We will now turn, briefly, to the English whom we left along the Atlantic coast. Their settlement was about contemporaneous with the French at Quebec. They had not been idle. They had increased rapidly in population, and extended their settlements far into the interior. Their plan of colonization differed radically from the French, and hardly considered commercial intercourse with the Indians as one of its factors. They were toilers rather than traders; farmers, who sought out the best lands they could find, for agricultural purposes. They formed compact settlements for religious and social convenience, and for protection against the savages. The Indians did not always look with favor upon the land-grasping encroachments of their English neighbors; and to these differences was soon to be added an embroglio with their French rivals. In their eagerness to occupy the rich valleys to the west, some daring speculators, from London and Virginia, known as the Ohio Company, obtained a grant from the Crown of six million acres of land southeast of the Ohio river, in what is now West Virginia and Pennsylvania, on which they intended to settle a large colony. Surveyors, among them George Washington, and land agents were at work, extending the bounds- of, English domain westward very rapidly. Already they were within the limits claimed by the French, and the jealousy of the latter was raised to fire heat. The most bitter feelings of rivalry were engendered, and each sought to checkmate the movements of the other. The English claimed by purchase from the Iroquois and their charter from the English king, which document, in the parlance of the time, modestly read from " sea to sea." The French based their claim upon discovery and possession. Neither would back down. Diplomacy was vainly resorted to; raids and murders were rife. Colonial officials, Gaul and Anglo-Saxon, vowed to stand for their respective rights, and the savages, watching the portentous clouds of war, stood in the background, painted and ready for the carnival of blood.

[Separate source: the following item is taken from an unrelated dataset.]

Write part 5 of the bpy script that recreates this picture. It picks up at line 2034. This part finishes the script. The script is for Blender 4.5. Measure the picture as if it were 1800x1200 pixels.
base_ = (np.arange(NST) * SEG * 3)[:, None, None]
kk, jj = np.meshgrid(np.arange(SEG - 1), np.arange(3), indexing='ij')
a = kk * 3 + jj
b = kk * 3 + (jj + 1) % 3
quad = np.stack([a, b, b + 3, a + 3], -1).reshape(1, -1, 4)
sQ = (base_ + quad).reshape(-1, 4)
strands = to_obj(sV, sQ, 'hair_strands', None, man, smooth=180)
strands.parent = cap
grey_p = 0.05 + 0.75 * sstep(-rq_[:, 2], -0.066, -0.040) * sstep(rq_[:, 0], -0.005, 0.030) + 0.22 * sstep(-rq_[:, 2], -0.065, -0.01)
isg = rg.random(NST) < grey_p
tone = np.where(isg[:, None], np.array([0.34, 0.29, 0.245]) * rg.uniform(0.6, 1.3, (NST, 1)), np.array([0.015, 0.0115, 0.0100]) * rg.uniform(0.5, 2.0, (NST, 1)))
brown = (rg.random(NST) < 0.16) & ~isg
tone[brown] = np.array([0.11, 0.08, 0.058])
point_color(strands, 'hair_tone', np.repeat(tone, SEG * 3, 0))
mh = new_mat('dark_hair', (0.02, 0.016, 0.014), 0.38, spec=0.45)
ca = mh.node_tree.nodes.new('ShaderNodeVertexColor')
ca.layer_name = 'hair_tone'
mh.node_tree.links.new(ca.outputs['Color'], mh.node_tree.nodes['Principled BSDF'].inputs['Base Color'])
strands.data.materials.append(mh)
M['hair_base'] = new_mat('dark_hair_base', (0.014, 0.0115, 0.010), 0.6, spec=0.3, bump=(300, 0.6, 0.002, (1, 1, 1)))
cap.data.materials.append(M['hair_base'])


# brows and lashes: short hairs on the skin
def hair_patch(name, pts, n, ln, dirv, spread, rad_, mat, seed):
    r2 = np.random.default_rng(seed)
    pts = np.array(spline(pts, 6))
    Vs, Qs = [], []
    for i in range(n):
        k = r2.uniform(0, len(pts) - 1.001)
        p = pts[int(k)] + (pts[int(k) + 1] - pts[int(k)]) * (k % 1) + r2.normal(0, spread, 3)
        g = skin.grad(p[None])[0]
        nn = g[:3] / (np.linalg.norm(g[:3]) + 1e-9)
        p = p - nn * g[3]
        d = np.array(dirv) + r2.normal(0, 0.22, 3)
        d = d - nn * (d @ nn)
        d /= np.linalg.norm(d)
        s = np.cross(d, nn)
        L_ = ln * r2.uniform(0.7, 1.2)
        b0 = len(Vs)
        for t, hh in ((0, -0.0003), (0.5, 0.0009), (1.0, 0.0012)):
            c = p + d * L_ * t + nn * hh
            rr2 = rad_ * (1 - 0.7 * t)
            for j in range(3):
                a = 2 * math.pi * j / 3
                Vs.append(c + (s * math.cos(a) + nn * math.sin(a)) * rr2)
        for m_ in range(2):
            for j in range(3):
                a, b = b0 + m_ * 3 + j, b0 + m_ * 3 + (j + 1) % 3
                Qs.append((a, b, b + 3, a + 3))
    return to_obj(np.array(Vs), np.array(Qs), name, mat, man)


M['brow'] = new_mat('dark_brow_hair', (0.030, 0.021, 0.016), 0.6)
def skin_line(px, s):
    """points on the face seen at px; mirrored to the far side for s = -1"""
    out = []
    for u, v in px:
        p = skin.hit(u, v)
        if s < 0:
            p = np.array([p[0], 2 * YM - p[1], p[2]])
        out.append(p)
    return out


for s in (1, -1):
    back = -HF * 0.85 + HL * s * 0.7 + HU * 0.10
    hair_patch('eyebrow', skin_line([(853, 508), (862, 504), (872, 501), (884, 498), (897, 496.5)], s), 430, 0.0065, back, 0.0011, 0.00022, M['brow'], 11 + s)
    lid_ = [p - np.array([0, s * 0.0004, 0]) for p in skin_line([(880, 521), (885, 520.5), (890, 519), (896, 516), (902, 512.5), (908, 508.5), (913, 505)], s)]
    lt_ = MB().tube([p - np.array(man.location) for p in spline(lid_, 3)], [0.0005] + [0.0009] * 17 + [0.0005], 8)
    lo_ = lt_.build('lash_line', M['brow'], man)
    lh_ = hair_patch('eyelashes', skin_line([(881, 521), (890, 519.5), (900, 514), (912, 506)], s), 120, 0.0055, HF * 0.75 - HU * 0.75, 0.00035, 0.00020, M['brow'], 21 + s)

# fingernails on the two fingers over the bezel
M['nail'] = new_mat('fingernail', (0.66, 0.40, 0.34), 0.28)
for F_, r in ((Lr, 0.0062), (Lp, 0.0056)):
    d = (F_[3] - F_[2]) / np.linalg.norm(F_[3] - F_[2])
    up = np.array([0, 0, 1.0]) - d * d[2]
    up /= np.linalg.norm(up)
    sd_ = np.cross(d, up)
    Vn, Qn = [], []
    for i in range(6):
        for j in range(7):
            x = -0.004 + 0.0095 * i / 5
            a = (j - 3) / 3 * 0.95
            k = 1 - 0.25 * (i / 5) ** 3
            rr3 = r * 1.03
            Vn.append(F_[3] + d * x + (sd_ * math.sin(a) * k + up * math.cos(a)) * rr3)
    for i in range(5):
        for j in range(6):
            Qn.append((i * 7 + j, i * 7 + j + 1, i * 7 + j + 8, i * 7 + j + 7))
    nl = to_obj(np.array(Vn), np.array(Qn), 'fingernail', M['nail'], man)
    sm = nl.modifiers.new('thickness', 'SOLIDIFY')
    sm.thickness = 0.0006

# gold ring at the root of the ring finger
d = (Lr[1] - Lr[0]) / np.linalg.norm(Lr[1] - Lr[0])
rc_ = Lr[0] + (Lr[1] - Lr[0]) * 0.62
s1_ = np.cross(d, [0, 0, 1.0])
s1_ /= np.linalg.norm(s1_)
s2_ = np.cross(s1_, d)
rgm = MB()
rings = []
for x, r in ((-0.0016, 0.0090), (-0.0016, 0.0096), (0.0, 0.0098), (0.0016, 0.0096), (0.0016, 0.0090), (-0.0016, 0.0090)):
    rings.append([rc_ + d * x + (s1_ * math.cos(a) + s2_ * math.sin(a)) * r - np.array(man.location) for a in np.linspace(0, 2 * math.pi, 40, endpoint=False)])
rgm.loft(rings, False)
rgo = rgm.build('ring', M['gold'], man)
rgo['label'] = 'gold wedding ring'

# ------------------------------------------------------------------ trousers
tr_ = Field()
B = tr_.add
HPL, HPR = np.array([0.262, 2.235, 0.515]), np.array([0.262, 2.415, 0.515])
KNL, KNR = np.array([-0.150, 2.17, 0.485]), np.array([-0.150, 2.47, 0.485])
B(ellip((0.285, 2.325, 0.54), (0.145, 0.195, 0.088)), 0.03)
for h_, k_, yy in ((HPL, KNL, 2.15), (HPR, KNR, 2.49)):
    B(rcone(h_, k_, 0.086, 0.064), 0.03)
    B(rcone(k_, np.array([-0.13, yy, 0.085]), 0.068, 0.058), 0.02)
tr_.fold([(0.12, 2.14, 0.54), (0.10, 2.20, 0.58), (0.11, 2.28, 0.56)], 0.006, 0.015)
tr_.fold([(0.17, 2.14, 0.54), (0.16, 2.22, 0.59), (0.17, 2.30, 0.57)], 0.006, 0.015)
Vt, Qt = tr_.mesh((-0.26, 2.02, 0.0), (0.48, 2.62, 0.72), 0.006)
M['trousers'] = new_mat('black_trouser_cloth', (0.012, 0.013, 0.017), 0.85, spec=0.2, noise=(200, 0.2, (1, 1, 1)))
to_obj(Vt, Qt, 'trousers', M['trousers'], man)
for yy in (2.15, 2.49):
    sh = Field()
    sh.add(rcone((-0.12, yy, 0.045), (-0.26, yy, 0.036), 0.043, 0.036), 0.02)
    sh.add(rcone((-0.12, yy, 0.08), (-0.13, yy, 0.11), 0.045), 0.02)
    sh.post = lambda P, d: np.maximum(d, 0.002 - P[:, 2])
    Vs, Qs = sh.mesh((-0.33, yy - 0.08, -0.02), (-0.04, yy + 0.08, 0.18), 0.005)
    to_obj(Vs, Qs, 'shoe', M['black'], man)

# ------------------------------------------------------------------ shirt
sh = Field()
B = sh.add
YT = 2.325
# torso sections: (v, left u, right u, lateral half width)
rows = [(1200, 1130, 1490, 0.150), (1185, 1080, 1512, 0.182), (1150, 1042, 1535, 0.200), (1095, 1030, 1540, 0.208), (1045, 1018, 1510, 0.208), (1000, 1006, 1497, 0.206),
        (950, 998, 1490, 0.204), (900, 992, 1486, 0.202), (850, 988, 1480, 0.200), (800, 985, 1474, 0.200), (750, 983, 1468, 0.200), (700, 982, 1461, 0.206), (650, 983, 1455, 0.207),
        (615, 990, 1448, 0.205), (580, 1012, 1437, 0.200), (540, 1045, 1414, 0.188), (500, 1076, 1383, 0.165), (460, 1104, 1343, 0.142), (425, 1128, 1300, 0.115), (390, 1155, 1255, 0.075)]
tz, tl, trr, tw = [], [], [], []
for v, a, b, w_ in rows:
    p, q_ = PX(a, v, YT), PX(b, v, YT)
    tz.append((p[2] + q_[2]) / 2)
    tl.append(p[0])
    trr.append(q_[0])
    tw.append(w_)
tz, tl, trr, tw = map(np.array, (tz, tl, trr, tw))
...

The storm broke, in 1756, at the head of the Ohio, and what is known as the French and Indian war, the bloodiest in Colonial history, was inaugurated. Each of the great rivals put forth their best efforts to secure the aid of their savage allies, but the French were by far the most successful in the diabolic and infamous scheme. The western tribes were nearly all under their influence. The nations of the Iroquois League remained neutral, or joined the English; the Cherokees and some other bands on their southwestern border also joined them. Soon the whole line of settlements was startled by the appalling whoop of the swarthy warriors. The tomahawk and torch answered the tearful plea for mercy; old age and helpless infancy shared the same horrible fate. In details of savage atrocity that war has few, if any, parallels in war's dread annals. The contest raged with varying fortune until the fall of 1759, when the roar of cannon on the rocky heights of Quebec made proclamation that the supremacy of race, in North America, was at final issue. The Anglo-Saxon was triumphant, and the future destiny of this country was irrevocably fixed in that line. Some desultory fighting, the surrender of Montreal, and the peace treaty of 1763 followed. France ceded all her possessions east of the Mississippi river to England. Thus passed away the rule of France. Wood county, for almost a century under her dominion as a part of the Diocese of Quebec, now passed under the control of England.